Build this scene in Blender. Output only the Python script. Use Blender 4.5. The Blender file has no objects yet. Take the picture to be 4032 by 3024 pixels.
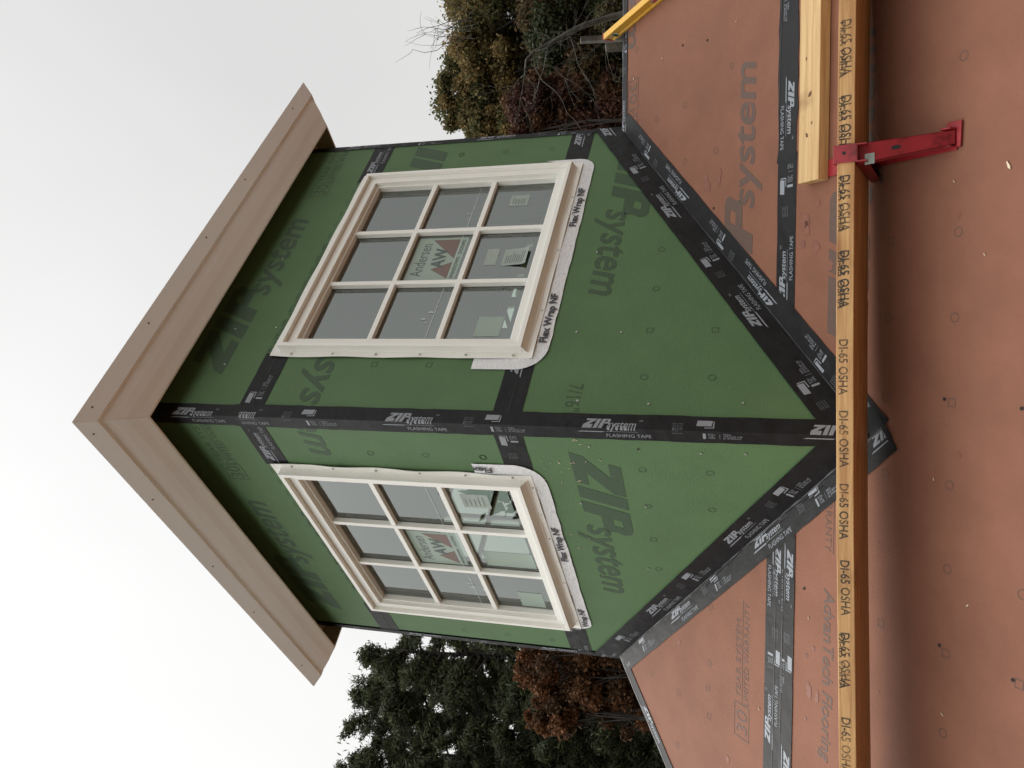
import bpy, bmesh, math, random
import numpy as np
from mathutils import Vector, Matrix
random.seed(7); rng = np.random.default_rng(7)
SC = bpy.context.scene
COL = SC.collection

# ------------------------------------------------------------------ camera (phone held sideways: the picture is rolled 90 degrees)
RC = np.array([[0.7485337839391489, -0.6628945192627885, 0.016371641124092704], [0.20619678975342498, 0.20922774471549648, -0.9558800271830868], [0.6302222292153153, 0.7188842735819957, 0.2933007722447475]])      # rows: upright right, upright down, forward
CC = np.array([-1.5608236225264147, -1.9692499292377925, -2.1381488724895457])
FP = 3385.091256822068                # focal length in pixels of a 4032 px wide picture
cam_d = bpy.data.cameras.new('camera'); cam = bpy.data.objects.new('camera', cam_d); COL.objects.link(cam)
cam_d.sensor_width = 36; cam_d.lens = FP / 4032 * 36; cam_d.clip_start = 0.05; cam_d.clip_end = 2000
M = Matrix.Identity(4)
for i in range(3):
    M[i][0] = RC[1][i]; M[i][1] = RC[0][i]; M[i][2] = -RC[2][i]; M[i][3] = CC[i]
cam.matrix_world = M
SC.camera = cam

# ------------------------------------------------------------------ overcast sky and a very soft sun
SUN_EL = math.radians(58)
w = bpy.data.worlds.new('World'); SC.world = w; w.use_nodes = True
nt = w.node_tree; nt.nodes.clear()
def nd(nt, typ, **kw):
    n = nt.nodes.new(typ)
    for k, v in kw.items():
        if k == 'inp':
            for a, b in v.items(): n.inputs[a].default_value = b
        else: setattr(n, k, v)
    return n
sky = nd(nt, 'ShaderNodeTexSky', sky_type='NISHITA', sun_disc=False, sun_elevation=SUN_EL, sun_rotation=math.radians(320), dust_density=6.0)
hsv = nd(nt, 'ShaderNodeHueSaturation', inp={'Saturation': 0.12})
bg1 = nd(nt, 'ShaderNodeBackground', inp={'Strength': 0.05})
tc = nd(nt, 'ShaderNodeTexCoord'); sep = nd(nt, 'ShaderNodeSeparateXYZ')
ramp = nd(nt, 'ShaderNodeValToRGB')
ramp.color_ramp.elements[0].position = 0.0; ramp.color_ramp.elements[0].color = (0.27, 0.27, 0.262, 1)
ramp.color_ramp.elements[1].position = 1.0; ramp.color_ramp.elements[1].color = (0.82, 0.82, 0.815, 1)
e = ramp.color_ramp.elements.new(0.40); e.color = (0.302, 0.302, 0.295, 1)
e = ramp.color_ramp.elements.new(0.78); e.color = (0.335, 0.335, 0.331, 1)
e = ramp.color_ramp.elements.new(0.88); e.color = (0.66, 0.66, 0.655, 1)
cl = nd(nt, 'ShaderNodeTexNoise', inp={'Scale': 1.7, 'Detail': 4.0, 'Roughness': 0.5, 'Distortion': .4})
clm = nd(nt, 'ShaderNodeMapRange', inp={'From Min': 0.25, 'From Max': 0.75, 'To Min': 0.90, 'To Max': 1.07})
# brighter towards the far left, with brightness added behind the photographer for the walls
azm = nd(nt, 'ShaderNodeMapRange', inp={'From Min': -1.0, 'From Max': 1.0, 'To Min': 0.76, 'To Max': 1.05})
dt = nd(nt, 'ShaderNodeVectorMath', operation='DOT_PRODUCT'); dt.inputs[1].default_value = (-.707, .707, 0)
dt2 = nd(nt, 'ShaderNodeVectorMath', operation='DOT_PRODUCT'); dt2.inputs[1].default_value = (-.66, -.75, 0)
bk = nd(nt, 'ShaderNodeMapRange', inp={'From Min': -.15, 'From Max': .55, 'To Min': 1.0, 'To Max': 1.95}); mul2 = nd(nt, 'ShaderNodeMath', operation='MULTIPLY')
mul = nd(nt, 'ShaderNodeMath', operation='MULTIPLY'); mx = nd(nt, 'ShaderNodeVectorMath', operation='SCALE')
bg2 = nd(nt, 'ShaderNodeBackground', inp={'Strength': 2.42})
add = nd(nt, 'ShaderNodeAddShader'); out = nd(nt, 'ShaderNodeOutputWorld')
L = nt.links.new
L(sky.outputs[0], hsv.inputs['Color']); L(hsv.outputs[0], bg1.inputs[0])
L(tc.outputs['Generated'], sep.inputs[0]); L(sep.outputs['Z'], ramp.inputs[0]); L(tc.outputs['Generated'], cl.inputs['Vector'])
L(cl.outputs[0], clm.inputs[0]); L(tc.outputs['Generated'], dt.inputs[0]); L(dt.outputs['Value'], azm.inputs[0]); L(clm.outputs[0], mul.inputs[0]); L(azm.outputs[0], mul.inputs[1])
L(ramp.outputs[0], mx.inputs[0]); L(tc.outputs['Generated'], dt2.inputs[0]); L(dt2.outputs['Value'], bk.inputs[0]); L(mul.outputs[0], mul2.inputs[0]); L(bk.outputs[0], mul2.inputs[1]); L(mul2.outputs[0], mx.inputs['Scale']); L(mx.outputs[0], bg2.inputs[0])
L(bg1.outputs[0], add.inputs[0]); L(bg2.outputs[0], add.inputs[1]); L(add.outputs[0], out.inputs[0])
sl = bpy.data.lights.new('sun', 'SUN'); sl.energy = 1.0; sl.angle = math.radians(34); sl.color = (1, 0.96, 0.9)
sun = bpy.data.objects.new('sun', sl); COL.objects.link(sun)
sd = Vector((-.30 * math.cos(SUN_EL), .95 * math.cos(SUN_EL), math.sin(SUN_EL)))   # direction to the sun
sun.rotation_euler = sd.to_track_quat('Z', 'Y').to_euler()
SC.view_settings.view_transform = 'Standard'; SC.view_settings.look = 'None'; SC.view_settings.gamma = 1; SC.view_settings.exposure = 0

# ------------------------------------------------------------------ materials
def lin(c):
    return tuple((x / 12.92 if x <= .04045 else ((x + .055) / 1.055) ** 2.4) for x in c)
def mat(name, col, rough=0.6, var=0.0, scale=8.0, bump=0.0, bscale=60.0, spec=0.5, metal=0.0, stretch=None, col2=None, detail=4.0, blotch=None):
    m = bpy.data.materials.new(name); m.use_nodes = True; t = m.node_tree; b = t.nodes['Principled BSDF']
    b.inputs['Base Color'].default_value = (*col, 1); b.inputs['Roughness'].default_value = rough
    b.inputs['Specular IOR Level'].default_value = spec; b.inputs['Metallic'].default_value = metal
    tcn = t.nodes.new('ShaderNodeTexCoord'); mp = t.nodes.new('ShaderNodeMapping'); t.links.new(tcn.outputs['Object'], mp.inputs[0])
    if stretch: mp.inputs['Scale'].default_value = stretch
    if var or col2:
        n = nd(t, 'ShaderNodeTexNoise', inp={'Scale': scale, 'Detail': detail, 'Roughness': 0.6}); t.links.new(mp.outputs[0], n.inputs['Vector'])
        r = t.nodes.new('ShaderNodeValToRGB'); r.color_ramp.elements[0].position = .3; r.color_ramp.elements[1].position = .7
        c2 = col2 if col2 else tuple(min(1, x * (1 + var)) for x in col)
        c1 = col if col2 else tuple(x * (1 - var) for x in col)
        r.color_ramp.elements[0].color = (*c1, 1); r.color_ramp.elements[1].color = (*c2, 1)
        t.links.new(n.outputs[0], r.inputs[0]); src = r.outputs[0]
        if blotch:
            n2 = nd(t, 'ShaderNodeTexNoise', inp={'Scale': blotch[0], 'Detail': 5.0, 'Roughness': 0.65}); t.links.new(tcn.outputs['Object'], n2.inputs['Vector'])
            r2 = t.nodes.new('ShaderNodeValToRGB'); r2.color_ramp.elements[0].position = blotch[1]; r2.color_ramp.elements[1].position = blotch[2]
            r2.color_ramp.elements[0].color = (1, 1, 1, 1); r2.color_ramp.elements[1].color = (*blotch[3], 1)
            mm = nd(t, 'ShaderNodeMix', data_type='RGBA', blend_type='MULTIPLY'); mm.inputs[0].default_value = 1
            t.links.new(src, mm.inputs[6]); t.links.new(r2.outputs[0], mm.inputs[7]); t.links.new(n2.outputs[0], r2.inputs[0]); src = mm.outputs[2]
        t.links.new(src, b.inputs['Base Color'])
    if bump:
        n3 = nd(t, 'ShaderNodeTexNoise', inp={'Scale': bscale, 'Detail': 5.0}); t.links.new(mp.outputs[0], n3.inputs['Vector'])
        bp = nd(t, 'ShaderNodeBump', inp={'Strength': bump, 'Distance': 0.01}); t.links.new(n3.outputs[0], bp.inputs['Height']); t.links.new(bp.outputs[0], b.inputs['Normal'])
    return m
MT = {}
MT['green'] = mat('green_sheathing', (0.092, 0.172, 0.074), 0.62, spec=.3, var=0.06, scale=6, bump=0.16, bscale=170, blotch=(2.2, .55, .75, (.93, .95, .93)))
MT['greenprint'] = mat('green_print', (0.042, 0.082, 0.041), 0.65, var=0.18, scale=160, bump=0.08, bscale=180)
MT['greenprint2'] = mat('green_fine_print', (0.036, 0.068, 0.036), 0.65, var=0.15, scale=120)
MT['red'] = mat('red_sheathing', (0.238, 0.106, 0.067), 0.68, spec=.18, var=0.07, scale=7, bump=0.16, bscale=160, blotch=(2.2, .42, .75, (.84, .82, .82)))
MT['redprint'] = mat('red_print', (0.105, 0.062, 0.046), 0.65, var=0.15, scale=140)
MT['stain'] = mat('rust_stain', (0.205, 0.075, 0.046), 0.6, var=0.15, scale=30)
MT['tape'] = mat('black_tape', (0.012, 0.012, 0.013), 0.50, spec=.20, var=0.3, scale=14, bump=0.42, bscale=17, blotch=(60, .66, .72, (.35, .35, .35)))
MT['seam'] = mat('tape_crease', (0.006, 0.006, 0.006), 0.5)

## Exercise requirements
Keep only the lines that hold the string "scene", and copy them out.

## Output below
Build this scene in Blender. Output only the Python script. Use Blender 4.5. The Blender file has no objects yet. Take the picture to be 4032 by 3024 pixels.
SC = bpy.context.scene